EAST VILLAGE, Manhattan -- There is an outcry over a video of a New York Police Department officer taking down a bystander who was watching officers make an arrest for an apparent social distancing violation this weekend.
The incident was reported Saturday evening around 5:30 on 9th Street and Avenue D in the East Village.
As a couple was being arrested, the video shows one of the officers break away from that arrest to walk up to a bystander with his taser drawn -- swearing and telling him to move back.
Video showed the plainclothes officer, who was not wearing a protective face mask, slapping 33-year-old Donni Wright in the face, punching him in the shoulder and dragging him to a sidewalk after leveling him in a crosswalk.
Police spokeswoman Sgt. Mary Frances O'Donnell said Wright "took a fighting stance against the officer" when he was ordered to disperse and was arrested on charges including assault on a police officer and resisting arrest.
The charges have been deferred pending further investigation, a Manhattan District Attorney's Office spokesperson said.
"The behavior I saw in that video is simply not acceptable," Mayor Bill de Blasio tweeted Sunday. He said earlier in the day that there will be a careful look into what happened.
Wright's arrest and that of two other people minutes earlier on the same block across from a public housing complex raised new questions about the police department's use of force, the role of officers in enforcing social distancing measures and inconsistency in how they're applied.
The NYPD says its Internal Affairs Bureau is investigating and the officer has been placed on modified duty.
The Legal Aid Society condemned the NYPD for the incident and is calling on the department to release the names of all officers involved and for their immediate discipline.

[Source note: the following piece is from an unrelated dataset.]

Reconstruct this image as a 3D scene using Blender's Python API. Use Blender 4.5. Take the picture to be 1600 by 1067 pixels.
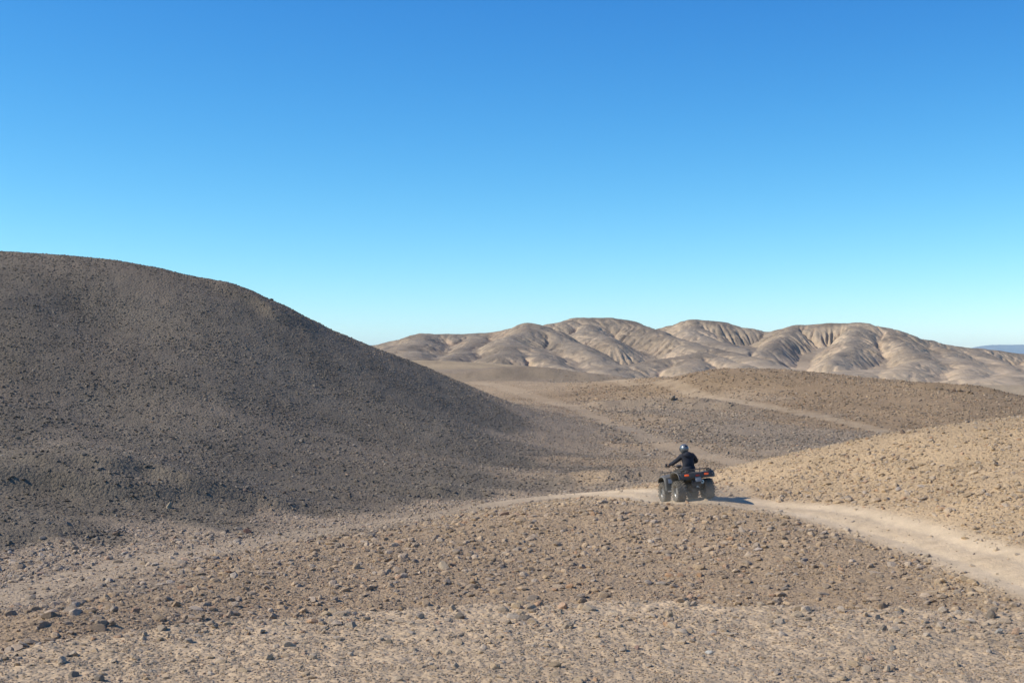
import bpy, bmesh, math, random
import numpy as np
from mathutils import Vector, Matrix, Euler

for o in list(bpy.data.objects):
    bpy.data.objects.remove(o)
scene = bpy.context.scene
COL = scene.collection
random.seed(7)
rng = np.random.default_rng(7)

# ------------------------------------------------------------------ camera
CAM_Z = 5.0
cam_data = bpy.data.cameras.new('camera')
cam_data.sensor_width = 36.0
cam_data.lens = 50.0
cam_data.shift_y = 0.0228
cam_data.clip_start = 0.1
cam_data.clip_end = 60000.0
cam = bpy.data.objects.new('camera', cam_data)
cam.location = (0.0, 0.0, CAM_Z)
cam.rotation_euler = (math.radians(90), 0, 0)
COL.objects.link(cam)
scene.camera = cam

# ------------------------------------------------------------------ sky, sun, exposure
SUN_EL, SUN_AZ = 39.0, -98.0          # degrees; azimuth clockwise from +Y, so the sun stands on the left
world = bpy.data.worlds.new('World')
scene.world = world
world.use_nodes = True
nt = world.node_tree
nt.nodes.clear()
w_out = nt.nodes.new('ShaderNodeOutputWorld')
w_bg = nt.nodes.new('ShaderNodeBackground')
w_sky = nt.nodes.new('ShaderNodeTexSky')
w_sky.sky_type = 'NISHITA'
w_sky.sun_disc = False
w_sky.sun_elevation = math.radians(SUN_EL)
w_sky.sun_rotation = math.radians(SUN_AZ)
w_sky.altitude = 900.0
w_sky.air_density = 1.0
w_sky.dust_density = 0.2
w_sky.ozone_density = 4.0
w_co = nt.nodes.new('ShaderNodeTexCoord')
w_map = nt.nodes.new('ShaderNodeMapping')
w_map.vector_type = 'POINT'
w_map.inputs['Scale'].default_value = (1.0, 1.0, 1.23)
w_map.inputs['Location'].default_value = (0.0, 0.0, 0.04)
# deep, saturated desert blue: each channel of the sky is given its own contrast
w_sep = nt.nodes.new('ShaderNodeSeparateColor')
w_com = nt.nodes.new('ShaderNodeCombineColor')
for ch, (gain, power) in enumerate(((0.0245, 2.6), (0.0722, 1.60), (0.166, 0.97))):
    pw = nt.nodes.new('ShaderNodeMath'); pw.operation = 'POWER'; pw.inputs[1].default_value = power
    ml = nt.nodes.new('ShaderNodeMath'); ml.operation = 'MULTIPLY'; ml.inputs[1].default_value = gain * 10
    nt.links.new(w_sep.outputs[ch], pw.inputs[0]); nt.links.new(pw.outputs[0], ml.inputs[0]); nt.links.new(ml.outputs[0], w_com.inputs[ch])
w_bg.inputs['Strength'].default_value = 0.1
nt.links.new(w_co.outputs['Generated'], w_map.inputs['Vector'])
nt.links.new(w_map.outputs['Vector'], w_sky.inputs['Vector'])
nt.links.new(w_sky.outputs['Color'], w_sep.inputs['Color'])
nt.links.new(w_com.outputs['Color'], w_bg.inputs['Color'])
nt.links.new(w_bg.outputs['Background'], w_out.inputs['Surface'])

sun_data = bpy.data.lights.new('sun', 'SUN')
sun_data.energy = 4.4
sun_data.angle = math.radians(0.53)
sun_data.color = (1.0, 0.955, 0.875)
sun = bpy.data.objects.new('sun', sun_data)
_el, _az = math.radians(SUN_EL), math.radians(SUN_AZ)
TO_SUN = Vector((math.sin(_az) * math.cos(_el), math.cos(_az) * math.cos(_el), math.sin(_el)))
sun.rotation_euler = TO_SUN.to_track_quat('Z', 'Y').to_euler()
sun.location = (-30, 10, 40)
COL.objects.link(sun)

scene.view_settings.view_transform = 'Standard'
scene.view_settings.look = 'None'
scene.view_settings.exposure = 0.28
scene.view_settings.gamma = 1.0
scene.view_settings.use_curve_mapping = False
scene.render.engine = 'CYCLES'
scene.cycles.max_bounces = 6
scene.cycles.volume_bounces = 0
scene.cycles.use_denoising = True

# ------------------------------------------------------------------ numpy noise
_perm = np.random.default_rng(11).permutation(4096)
_grad = np.random.default_rng(12).uniform(0, 2 * math.pi, 4096)
_gx, _gy = np.cos(_grad), np.sin(_grad)

def noise2(x, y, seed=0):
    x = np.asarray(x, float); y = np.asarray(y, float)
    xi = np.floor(x).astype(np.int64); yi = np.floor(y).astype(np.int64)
    xf = x - xi; yf = y - yi
    u = xf * xf * xf * (xf * (xf * 6 - 15) + 10)
    v = yf * yf * yf * (yf * (yf * 6 - 15) + 10)
    def g(ix, iy, fx, fy):
        k = _perm[(_perm[(ix + seed * 131) & 4095] + iy) & 4095]
        return _gx[k] * fx + _gy[k] * fy
    a = g(xi, yi, xf, yf); b = g(xi + 1, yi, xf - 1, yf)
    c = g(xi, yi + 1, xf, yf - 1); d = g(xi + 1, yi + 1, xf - 1, yf - 1)
    return (a + u * (b - a)) + v * ((c + u * (d - c)) - (a + u * (b - a)))

def fbm(x, y, octaves=4, seed=0, gain=0.5):
    s = 0.0; amp = 1.0
    for k in range(octaves):
        s = s + amp * noise2(x * 2 ** k, y * 2 ** k, seed + k)
        amp *= gain
    return s

def sstep(a, b, x):
    t = np.clip((x - a) / (b - a), 0, 1)
    return t * t * (3 - 2 * t)

# ------------------------------------------------------------------ lie of the land (points from image pixels at guessed depths, metres)
# <control>
CONTROL = [
(2.61,29.00,0.11),(-1.28,28.50,0.15),(-4.86,27.00,0.32),(6.30,28.00,0.21),(9.36,26.00,0.37),
(2.88,32.00,0.25),(-1.44,32.00,0.32),(-5.40,30.00,0.48),(6.98,31.00,0.33),(9.28,27.50,0.42),
(3.24,36.00,0.46),(-1.67,37.00,0.37),(0.86,38.00,0.55),(6.30,35.00,0.59),(8.17,33.00,0.57),
(3.56,39.50,0.82),(5.33,39.50,0.86),(2.40,41.00,0.96),(4.80,41.00,0.97),(0.92,41.00,0.83),
(6.76,39.50,0.91),(-4.54,36.00,0.27),(-7.20,32.00,0.32),(-8.51,27.00,0.50),(-5.85,26.00,0.55),
(-7.25,23.00,0.91),(-9.83,23.00,0.65),(2.16,24.00,0.05),(-2.07,23.00,0.10),(-5.40,20.00,0.40),
(6.93,22.00,0.10),(1.62,18.00,0.10),(-4.32,16.00,0.50),(6.12,17.00,0.20),(-9.18,17.00,0.40),
(-14.04,26.00,0.10),(9.18,17.00,0.40),(14.04,26.00,0.60),(1.08,12.00,0.20),(-4.32,12.00,0.20),
(4.86,12.00,0.20),(11.25,25.00,0.33),(10.80,30.00,0.56),(10.40,33.00,0.63),(9.72,36.00,0.76),
(8.10,40.00,0.91),(6.55,41.60,0.99),(4.10,45.50,0.86),(2.21,49.00,0.50),(1.13,50.00,0.36),
(-2.12,47.00,0.11),(-5.42,43.00,-0.01),(-8.33,37.00,0.10),(-10.08,32.00,0.15),(-10.94,27.00,0.20),
(-13.68,38.00,0.01),(-11.34,42.00,0.05),(-6.48,48.00,-0.10),(0.00,55.00,-0.02),(-3.44,51.00,0.04),
(-16.56,46.00,1.27),(-19.08,53.00,3.09),(-21.96,61.00,5.55),(-24.12,67.00,8.02),(-27.36,76.00,10.93),
(-24.79,76.50,10.82),(-13.31,45.50,0.70),(-16.97,58.00,3.17),(-20.18,69.00,7.17),(-22.52,77.00,10.63),
(-11.03,49.00,0.81),(-12.60,56.00,2.23),(-14.18,63.00,4.15),(-15.75,70.00,6.58),(-17.55,78.00,9.76),
(-20.23,77.50,10.34),(-15.54,78.50,9.13),(-13.51,79.00,8.36),(-7.43,55.00,0.79),(-8.37,62.00,1.93),
(-9.45,70.00,4.05),(-10.80,80.00,7.21),(-8.89,82.30,6.33),(-6.12,85.00,5.21),(-5.76,64.00,1.54),
(-2.61,58.00,0.56),(-3.06,68.00,1.63),(-3.87,86.00,4.30),(0.00,66.00,0.54),(0.00,75.00,1.29),
(0.00,88.00,2.62),(3.06,68.00,0.35),(3.60,80.00,1.04),(-16.83,34.00,-0.05),(-28.71,58.00,4.22),
(-37.62,76.00,11.43),(-21.60,32.00,0.25),(-47.25,70.00,10.04),(-36.00,100.00,9.00),(-50.41,140.00,4.00),
(-22.05,98.00,8.00),(-29.25,130.00,3.00),(-13.10,97.00,5.60),(-16.88,125.00,2.00),(-9.45,105.00,3.70),
(-4.86,108.00,2.40),(-51.98,105.00,10.00),(-74.26,150.00,5.00),(-74.26,110.00,8.00),(-13.05,145.00,2.00),
(-42.75,190.00,1.00),(-99.01,220.00,0.00),(-128.26,190.00,1.00),(11.34,31.50,0.78),(13.32,37.00,1.84),
(15.84,44.00,3.30),(10.91,37.30,1.14),(11.99,41.00,1.86),(12.29,45.50,2.73),(9.79,43.50,1.57),
(8.55,47.50,1.81),(10.46,46.50,2.30),(6.98,47.00,1.34),(6.45,45.50,1.03),(7.83,43.50,1.18),
(19.80,44.00,3.61),(16.20,36.00,1.92),(23.40,40.00,2.66),(19.53,62.00,0.60),(13.50,60.00,0.40),
(9.14,58.00,0.25),(25.92,64.00,0.80),(40.95,70.00,1.00),(5.94,55.00,0.50),(4.18,58.00,0.35),
(7.31,65.00,0.38),(6.84,76.00,0.49),(10.53,78.00,0.72),(10.40,66.00,0.49),(6.21,92.00,1.27),
(2.59,115.00,2.15),(-1.26,140.00,2.92),(-4.19,155.00,3.19),(7.29,108.00,1.99),(12.42,92.00,1.27),
(16.00,79.00,0.73),(17.61,103.00,2.13),(23.37,88.00,0.72),(21.15,94.00,1.40),(14.24,113.00,2.81),
(10.69,125.00,3.26),(6.75,150.00,2.97),(11.70,130.00,3.74),(15.93,118.00,4.36),(23.49,116.00,4.37),
(30.24,112.00,3.69),(35.48,108.00,3.06),(37.44,104.00,2.29),(41.90,98.00,1.25),(23.63,105.00,2.64),
(28.67,98.00,1.91),(20.25,150.00,1.00),(33.75,150.00,0.00),(47.25,150.00,-1.00),(55.47,145.00,-1.00),
(64.81,120.00,-1.00),(14.85,165.00,1.80),(4.16,185.00,1.40),(-8.10,180.00,1.40),(25.83,82.00,0.00),
(-16.88,250.00,5.68),(-6.75,250.00,5.34),(0.00,250.00,4.89),(11.03,245.00,3.79),(17.14,238.00,2.86),
(-3.87,215.00,3.74),(7.49,208.00,3.13),(0.00,310.00,-0.50),(-27.90,310.00,0.50),(26.10,290.00,-2.00),
(65.26,290.00,-3.00),(104.41,290.00,-2.50),(135.01,250.00,-3.00),(68.41,200.00,0.00),(-65.26,290.00,-1.00),
(-175.52,300.00,-2.00),]
MAIN_TRACK = [(11.64,22.50),(11.25,25.00),(10.80,30.00),(10.40,33.00),(9.72,36.00),(8.10,40.00),(6.55,41.60),(5.14,42.30),(4.10,45.50),(2.21,49.00),(1.13,50.00),(-2.12,47.00),(-5.42,43.00),(-8.33,37.00),(-10.08,32.00),(-10.94,27.00),(-11.88,24.00)]
VALLEY_TRACK = [(11.26,61.00),(10.40,66.00),(8.89,76.00),(6.21,92.00),(2.59,115.00),(-1.26,140.00),(-4.19,155.00)]
SLOPE_TRACK = [(24.48,80.00),(23.37,88.00),(21.15,94.00),(17.61,103.00),(14.24,113.00),(10.69,125.00),(6.75,150.00)]
# </control>
# ground under the quad bike's four wheels
CONTROL += [(4.895, 41.655, 1.01), (5.80, 41.915, 1.067), (4.54, 42.885, 0.88), (5.445, 43.145, 0.922)]

_cp = np.array(CONTROL)
_cu = np.arctan2(_cp[:, 0], _cp[:, 1]); _cv = np.log(np.hypot(_cp[:, 0], _cp[:, 1]))
_cz = _cp[:, 2]
RBF_C = 0.035

def _solve_rbf():
    n = len(_cz)
    d2 = (_cu[:, None] - _cu[None]) ** 2 + (_cv[:, None] - _cv[None]) ** 2
    A = np.zeros((n + 3, n + 3))
    A[:n, :n] = -np.sqrt(d2 + RBF_C ** 2) + np.eye(n) * -2e-4
    Q = np.stack([np.ones(n), _cu, _cv], 1)
    A[:n, n:] = Q; A[n:, :n] = Q.T
    return np.linalg.solve(A, np.concatenate([_cz, np.zeros(3)]))
_rw = _solve_rbf()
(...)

"City Hall and the NYPD need to seriously reconsider social distancing enforcement that leads to escalations involving the use of tasers and violent assaults," said Tina Luongo, Attorney-in-Charge of the Criminal Defense Practice at The Legal Aid Society. "What is equally disturbing is that some of these officers - who were ostensibly enforcing social distancing laws - were in violation of those same very laws themselves by not wearing protecting masks, endangering the lives of all New Yorkers around them."